What you need to consider is ways of working out detail at a greater distance for lower cost, so that the update when you get close is barely noticeable, if at all.
Ideas:
- rendering detail direct to textures
- working out polygon detail on only the most visible features (sharp edges, ridges)
A brute force approach is obviously never going to work.
There needs to be a slider in the options menu to control view distance, so that slower PCs can keep it as it is, and faster PCs can set the level of detail higher.
Question: does Pioneer take advantage of multicore processors?
Now i understand that all the data is generated in real time... maybe there could be used a blend beetween procedural and preloaded textures to speed up the loading process ^^
What about the blocky textures of far planets ?
Simplex noise is faster than the standard Perlin noise: simplexnoise.pdf. If I remember correctly, Perlin noise interpolates between the vertices of a hypercube, while simplex noise does the same for simplexes (hyper-tetrahedrons). Fewer vertices allows for less overhead.
Pioneer uses simplex.
Ideas:
- rendering detail direct to textures
- working out polygon detail on only the most visible features (sharp edges, ridges)
Neither of these help significantly because perlin is strongly limited by the detail generation cost, not by translating to triangles. Almost all the colour detail is dependent on height in Pioneer.
You're not going to get much of a speed boost without reducing the count of simplex noise calls, either through algorithm reduction (maybe 2x at best) or by replacing with MPD or GPU-generated noise. The latter two are huge projects on their own.
Adjusting view distance independent of detail isn't usually worthwhile because it's the close stuff that changes frequently. If the patches are too large there can be cases where distant terrain is overdetailed, but I haven't checked whether Pioneer is vulnerable to this.
Simplex noise is faster than the standard Perlin noise: simplexnoise.pdf. If I remember correctly, Perlin noise interpolates between the vertices of a hypercube, while simplex noise does the same for simplexes (hyper-tetrahedrons). Fewer vertices allows for less overhead.
Yup, I should have said Perlin Simplex noise. We use 3D perlin simplex noise.
Pioneer does take advantage of multi-core CPUs, although it only runs 1 terrain generation thread so the utilization is not near to total. (So we have 1 terrain generation thread, one sound thread and 1 'everything else' thread)
Is it possible to have a hybrid system... one where you perhaps use tiled textures for mid or fine level detail... so these textures are applied to the first level of geometry that's generated with the noise, you'd have less overhead as it doesn't have to be generated on the fly, increased memory usage shouldn't be huge either.... should look pretty good also - if the underlying terrain is interesting, the tiling won't be noticeable, you can have more patterns, actually derived from photos and colour variations... If possible it would really be great to be able to integrate textures at some level anyway.
I was thinking about that 😉
you guys should check out some dev journals that explicitly cover terrain generation for Infinity MMO.
it's a very similar game in concept and it's been in development since 2005 or so.

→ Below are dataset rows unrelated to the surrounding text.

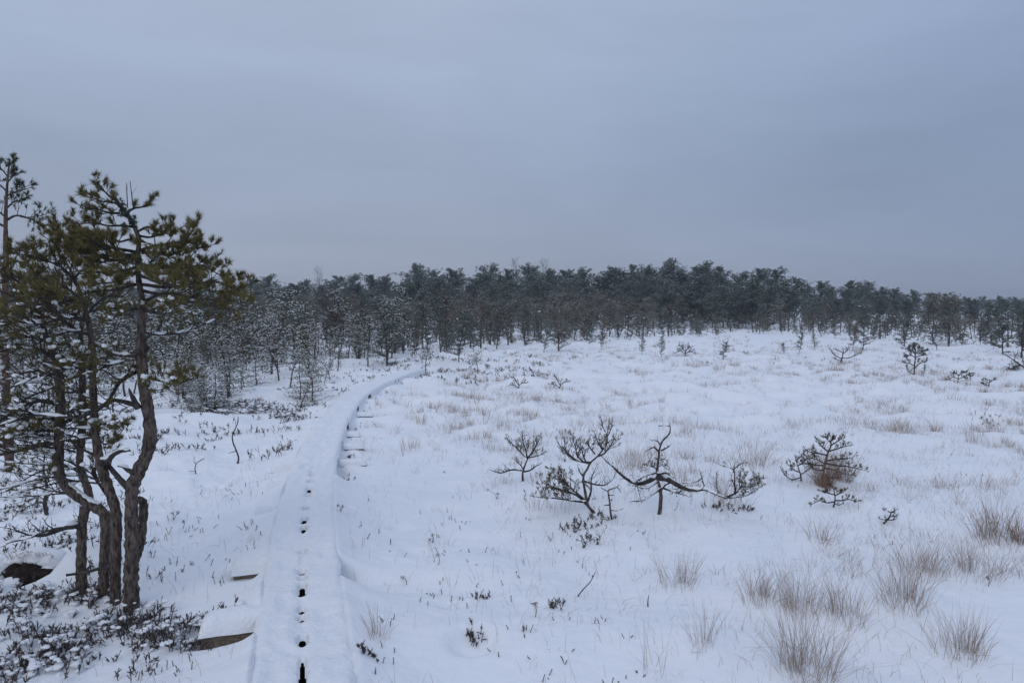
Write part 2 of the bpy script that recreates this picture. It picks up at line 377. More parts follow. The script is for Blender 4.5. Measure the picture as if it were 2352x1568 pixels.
halfw = np.where(openm, (.007+.017*openp)*(.7+.5*jit), 0)
# snow hangs down over the plank edges except where it has broken away
ZZ[:, 0] -= .13*skirt_l; ZZ[:, -1] -= .13*skirt_r
# dips around openings
ZZ -= opend[:, None]*.035*np.exp(-(TT/.035)**2)
ZZ -= .008*np.exp(-(TT/.02)**2)*(pn(YY/.2, TT*0, 28) > 0)
_fr = random.Random(3)
for _k in range(64):                        # old trodden footprints, softened by newer snow
    fy = 2.2+(_k*.19)+_fr.uniform(-.08, .08); ft = (-1 if _k % 2 else 1)*_fr.uniform(.07, .17); d_ = _fr.uniform(.004, .014)
    q_ = ((YY-fy)/.13)**2+((TT-ft)/.05)**2; ZZ = ZZ-d_*np.exp(-q_*q_)+d_*.35*np.exp(-((np.sqrt(q_)-1.35)/.3)**2)
for (fx, fy, r_, d_) in ((918-516, 0, 0, 0),):
    pass
for a, b, r_, d_ in ((656,1480,.05,.018),(627,1500,.05,.012),(672,1488,.04,.015),(745,1292,.05,.012),(730,1415,.06,.01),(652,1350,.04,.01),(750,982,.05,.03),(760,1160,.05,.02),(743,1023,.04,.02),(725,1090,.04,.02),(789,934,.05,.03)):
    y0 = depth_of(b); dx, dy, dz = ray(a, b); x0 = dx/dy*y0; t0 = float(bt(x0, y0))
    ZZ -= d_*np.exp(-(((YY-y0)/r_)**2+((TT-t0)/r_)**2))
V = on_bw(YY, TW, ZZ)
V[..., 2] = ZZ
nyy, ntt = YY.shape
i = (np.arange(nyy-1)[:, None]*ntt+np.arange(ntt-1)[None])
tc_ = .5*(tt[:-1]+tt[1:]); keep = ~(np.abs(tc_)[None, :] < np.minimum(halfw[:-1], halfw[1:])[:, None])
# pull the rim of the slit down to the plank edge
rim = (np.abs(TT) < halfw[:, None]+.007) & openm[:, None]
V[..., 2] = np.where(rim, _DECK+.012, V[..., 2])
q = np.stack([i, i+ntt, i+ntt+1, i+1], -1)[keep]
mb = MB(); mb.add(V, None, q); mb.build('snow_cover', M_SNOWD, bw, origin=BO)
for sgn in (-1, 1):                          # the two plank rows
    ys = np.concatenate([np.arange(-1.9, 9, .1), np.arange(9, _YEND-.2, .3)])
    ring = [(.022, 0), (HALF-.002, 0), (HALF-.002, -.045), (.022, -.045)]
    V = np.stack([on_bw(ys, sgn*a, _DECK+b) for a, b in ring], 1)
    n = len(ys); i = np.arange(n-1)[:, None]*4; j = np.arange(4)[None]; j2 = (j+1) % 4
    Q = np.stack([i+j, i+j2, i+4+j2, i+4+j], -1).reshape(-1, 4)
    if sgn > 0: Q = Q[:, ::-1]
    mb = MB(); mb.add(V, None, Q); mb.build('plank', M_WOOD, bw, smooth=False, origin=BO)
def sleeper(y0, side, L=.26, wdt=.075, h=.12, cap=.075, dz=0, lab=None):
    """cross beam end sticking out to one side with its cushion of snow"""
    s = float(xs(y0)); ux = np.array([1, s*-0+0, 0]); ax = nrm(np.array([1., -s, 0.])); ay = nrm(np.array([s, 1., 0.]))
    c = np.array([float(xc(y0)), y0, 0]); z1 = _DECK-.046+dz
    mb = MB(); t0, t1 = side*(HALF-.22), side*(HALF+L)
    def bx(t0, t1, w0, w1, z0, z1):
        b = .006
        V = [c+ax*t+ay*w_+np.array([0, 0, z]) for t in (t0, t1) for (w_, z) in ((w0+b, z0), (w1-b, z0), (w1, z0+b), (w1, z1-b), (w1-b, z1), (w0+b, z1), (w0, z1-b), (w0, z0+b))]
        Q = [(k, (k+1) % 8, 8+(k+1) % 8, 8+k) for k in range(8)]
        return V, Q
    V, Q = bx(t0, t1, -wdt, wdt, z1-h, z1)
    T = [(8, 8+k, 8+k+1) for k in range(1, 7)]+[(0, k+1, k) for k in range(1, 7)]
    mb.add(V, T, Q); o = mb.build('sleeper', M_WOOD, bw, smooth=False, origin=BO)
    # snow cushion: grid dome over the protruding end
    nu, nv = 26, 14
    u = np.linspace(0, 1, nu); v = np.linspace(-1, 1, nv); U, Vv = np.meshgrid(u, v, indexing='ij')
    eu = np.clip((1.0-U)/.22, 0, 1); ev = np.clip((1-np.abs(Vv))/.95, 0, 1)
    pz = np.clip(1-(1-eu)**2, 0, 1)**.6*np.clip(1-(1-ev)**2, 0, 1)**.6
    tt_ = side*(HALF-.03+U*(L+.05)); ww = Vv*(wdt+.018+.008*pn(U*3+y0, Vv, 31))
    z = z1+.002-.02*(pz < .05)+cap*pz*(1+.15*pn(U*2.5+y0*3, Vv*1.2, 32))
    G = c+ax*tt_[..., None]+ay*ww[..., None]+np.stack([0*z, 0*z, z], -1)
    i = (np.arange(nu-1)[:, None]*nv+np.arange(nv-1)[None]); Q = np.stack([i, i+nv, i+nv+1, i+1], -1).reshape(-1, 4)
    if side < 0: Q = Q[:, ::-1]
    mb = MB(); mb.add(G, None, Q); cpp = mb.build('snow_cap', M_SNOWD, o, origin=BO)
for k, y0 in enumerate(SLEEP_L):
    if k == 0: sleeper(y0, -1, .33, .085, .15, .10)
    else: sleeper(y0, -1, (.24, .20, .22, .22, .26, .22, .24, .22, .22)[k-1], .07, .12, .085, (0,-.03,-.03,-.02,-.015,-.01,-.02,-.02,-.03)[k-1])
for k, y0 in enumerate(SLEEP_R): sleeper(y0, 1, (.36, .32, .22, .34, .26)[k], .055, .12, .055, -.035)
ys = np.arange(-1.9, _YEND-.3, .25)
V = np.stack([on_bw(ys, t, .085) for t in (-.20, .20)], 1); n = len(ys); i = np.arange(n-1)*2
mb = MB(); mb.add(V, None, np.stack([i, i+1, i+3, i+2], -1)); tag(mb.build('peat_slit_shade', M_PEAT), kind='structure')  # bare peat, raised close under the planks; its dark colour supplies the slit's shade
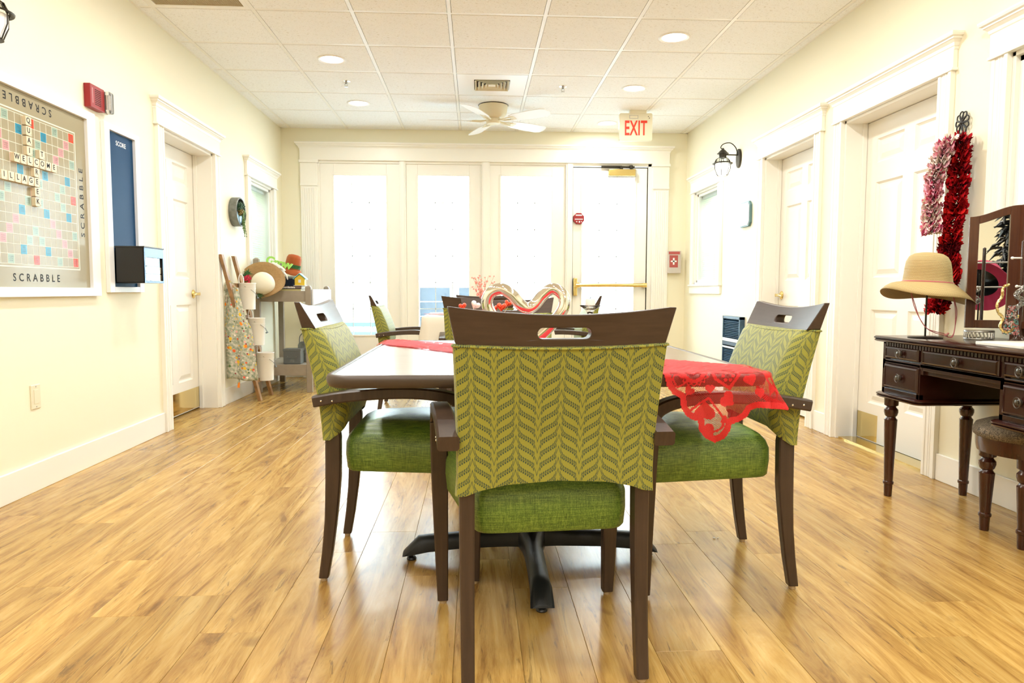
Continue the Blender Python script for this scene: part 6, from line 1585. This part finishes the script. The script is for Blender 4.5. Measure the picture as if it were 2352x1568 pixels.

lotsa good info. for ppl who understand programming...
I remember writing on the Egosoft forums ages ago about why their X games don't take advantage of multi-core processors. I was told that it's very tricky to do, and only a small percentage of gamers have that setup anyway. I asked whether their next game would support it and don't remember getting a satisfactory answer.
My point is congratulations on achieving what a large professional studio couldn't! 🙂
Another consideration might be offloading computation to the GPU i.e. via shaders.